Seventy-seven per cent of participants on an online survey of 2,005 adults did not agree that the taxpayer should contribute to the bill for the four-day state visit this month.

The survey, conducted by theology think tank Theos, found that only 24 per cent of respondents were actively opposed to the visit, but the majority disliked the idea of state funding for it.

Paul Woolley, director of Theos, said: “The British public clearly has a problem with the funding of the papal visit.”

But he added: “It is only a relatively small proportion of people who are actively opposed to the visit itself. On the whole, the public is more disengaged than hostile.”

Although the majority disagreed with the taxpayer funding part of the bill, 79 per cent admitted to having no “personal interest” in the Pope’s visit.

Forty-one per cent said that the Pope should not speak out on social and political issues, while 36 per cent said he should.

The survey also asked respondents whether they agreed with 12 statements the Pope has made – without citing him as the source.

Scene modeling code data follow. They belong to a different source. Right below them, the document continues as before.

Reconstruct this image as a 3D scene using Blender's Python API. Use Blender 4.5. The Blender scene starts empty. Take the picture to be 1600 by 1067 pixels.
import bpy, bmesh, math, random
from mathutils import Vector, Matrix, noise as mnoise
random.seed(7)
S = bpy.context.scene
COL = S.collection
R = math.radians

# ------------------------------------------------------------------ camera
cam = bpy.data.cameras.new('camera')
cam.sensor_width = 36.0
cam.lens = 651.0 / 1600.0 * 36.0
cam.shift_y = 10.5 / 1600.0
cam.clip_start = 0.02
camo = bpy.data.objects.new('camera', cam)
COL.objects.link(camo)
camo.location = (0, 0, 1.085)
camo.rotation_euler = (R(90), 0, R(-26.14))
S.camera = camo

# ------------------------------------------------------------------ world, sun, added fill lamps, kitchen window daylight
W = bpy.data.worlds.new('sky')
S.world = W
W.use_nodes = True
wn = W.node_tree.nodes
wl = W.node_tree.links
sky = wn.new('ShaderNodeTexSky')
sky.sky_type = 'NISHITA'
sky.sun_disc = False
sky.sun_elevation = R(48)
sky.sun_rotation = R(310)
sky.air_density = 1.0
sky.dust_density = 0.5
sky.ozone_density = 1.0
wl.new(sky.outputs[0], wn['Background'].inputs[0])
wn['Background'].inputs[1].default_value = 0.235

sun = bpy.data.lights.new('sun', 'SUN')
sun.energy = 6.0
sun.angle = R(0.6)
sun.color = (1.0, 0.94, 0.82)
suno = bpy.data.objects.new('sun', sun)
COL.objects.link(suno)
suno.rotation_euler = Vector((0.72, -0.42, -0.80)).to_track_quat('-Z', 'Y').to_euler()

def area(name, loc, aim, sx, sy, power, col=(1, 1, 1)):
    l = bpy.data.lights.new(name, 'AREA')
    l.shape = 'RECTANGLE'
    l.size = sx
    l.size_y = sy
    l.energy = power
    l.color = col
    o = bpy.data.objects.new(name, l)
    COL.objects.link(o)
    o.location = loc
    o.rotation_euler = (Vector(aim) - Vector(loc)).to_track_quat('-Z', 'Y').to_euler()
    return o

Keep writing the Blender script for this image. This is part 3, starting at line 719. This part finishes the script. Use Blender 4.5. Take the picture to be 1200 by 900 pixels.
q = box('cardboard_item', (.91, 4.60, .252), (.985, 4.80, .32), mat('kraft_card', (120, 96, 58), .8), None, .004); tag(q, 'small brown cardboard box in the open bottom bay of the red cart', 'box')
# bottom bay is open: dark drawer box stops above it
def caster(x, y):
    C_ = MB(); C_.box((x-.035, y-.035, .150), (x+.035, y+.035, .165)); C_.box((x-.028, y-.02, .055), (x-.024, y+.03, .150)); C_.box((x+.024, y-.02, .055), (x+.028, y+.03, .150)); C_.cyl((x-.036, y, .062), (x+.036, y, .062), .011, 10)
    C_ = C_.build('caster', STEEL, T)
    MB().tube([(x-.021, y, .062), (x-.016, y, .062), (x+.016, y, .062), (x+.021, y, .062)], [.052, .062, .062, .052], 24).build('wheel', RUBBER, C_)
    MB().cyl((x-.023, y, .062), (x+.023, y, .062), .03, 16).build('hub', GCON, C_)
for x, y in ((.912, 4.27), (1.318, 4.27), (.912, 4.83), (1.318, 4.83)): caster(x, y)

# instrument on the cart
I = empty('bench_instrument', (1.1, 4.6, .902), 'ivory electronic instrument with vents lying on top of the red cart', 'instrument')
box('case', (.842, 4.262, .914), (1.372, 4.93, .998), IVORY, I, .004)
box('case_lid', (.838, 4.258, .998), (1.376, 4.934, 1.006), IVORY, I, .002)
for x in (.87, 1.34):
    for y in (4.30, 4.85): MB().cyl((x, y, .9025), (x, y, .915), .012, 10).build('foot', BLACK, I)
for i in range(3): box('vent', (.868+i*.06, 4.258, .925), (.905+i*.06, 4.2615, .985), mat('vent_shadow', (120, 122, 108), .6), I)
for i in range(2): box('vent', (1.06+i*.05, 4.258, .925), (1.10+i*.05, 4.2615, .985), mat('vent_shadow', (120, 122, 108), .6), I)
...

The majority of those polled agreed with 11 of the 12 statements on the environment, the economy and human rights.

Eighty-one per cent disagreed with the statement ‘poverty is often produced by a rejection of God’s love’.

There was no statement on sexual orientation, but 63 per cent agreed with the view ‘it is irresponsible to view sexuality merely as a source of pleasure’.

The findings follow reports earlier this year that the government cost of the trip – previously estimated at £8 million – could rise to between £10 million and £12 million.

However, these figures do not include a bill for policing the visit.

The Catholic Church is expected to contribute between £9 million and £10 million to this year’s trip and was almost bankrupted after the last papal visit from Pope Jean Paul in 1982.

Some gay rights campaigners oppose the visit and are planning demonstrations to protest his trip.

The Pope has consistently attacked homosexuality and gay marriage in previous years, along with criticising Britain’s equality laws.

In 2006, he said that the existence of gay people is a threat to humanity akin to the destruction of the rainforests.

Terry Sanderson, president of the National Secular Society, said: “The poll confirms that the vast majority of people share [our] resentment at the waste of enormous sums of taxpayers’ money on this visit.”